Pay no attention to the woman behind the curtain.
The anti-gay and anti-same-sex-marriage forces will jump with both boots into the battle to ban same-sex-marriage all together for 2008. Because Attorney General Tom Reilly green-lighted signature gathering for the next ballot initiative, the game is afoot. We have three years of angst and expense and vitriol pending.
2 comments:
You're obviously right about the fight being far from over, but that very last ditch--the 2008 election--looks like it's in the good guys' favor, right? If we can't get enough tolerant folks out on a Presidential election day in Massachusetts to vote down an attempt to enshrine discrimination into the state constitution, surely we're screwed for a lot broader reasons than just homophobia in government, right? (And by "we" I certainly don't mean just GLBTQs.)
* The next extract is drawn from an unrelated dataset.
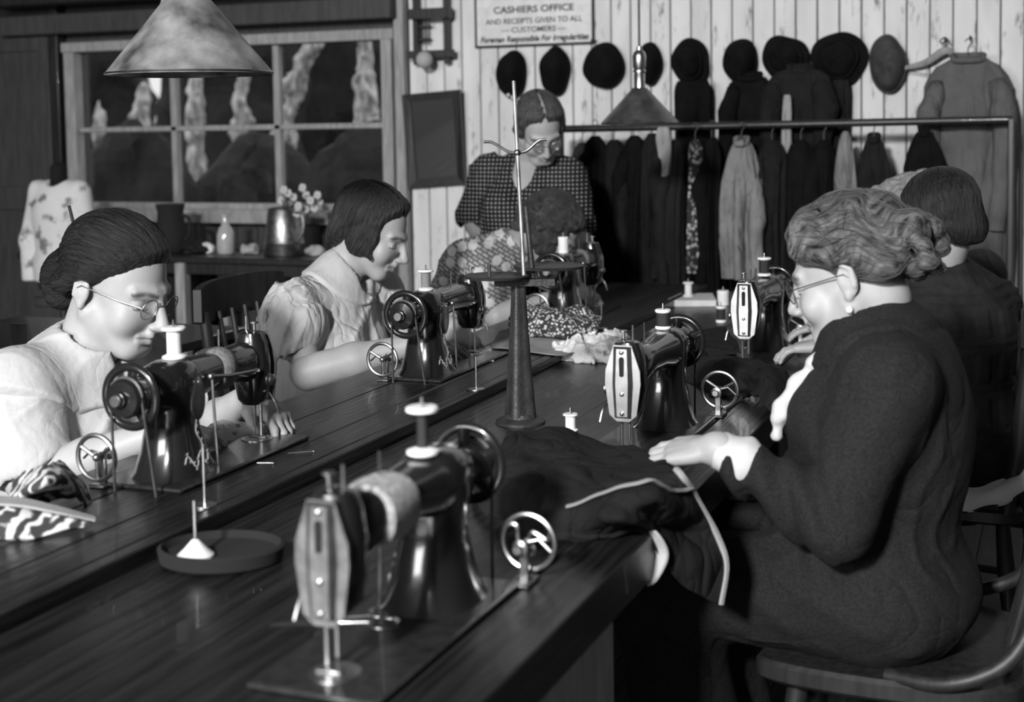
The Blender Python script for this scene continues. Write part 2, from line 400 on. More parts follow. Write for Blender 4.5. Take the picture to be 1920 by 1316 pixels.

Good points all, rieux. Certainly the polls tell us (and the pols) that a healthy majority of voters consider SSM a done deal and a right. And I'm with you in thinking that it's the right thing for all of us.
Looking at the lies and scare campaign going on in Maine for gay rights, I dread three years of hate mongering. Money and volunteers will come from local and out of state. We're a target.
The initiative process that lets the majority vote on rights for any minority still makes me nervous.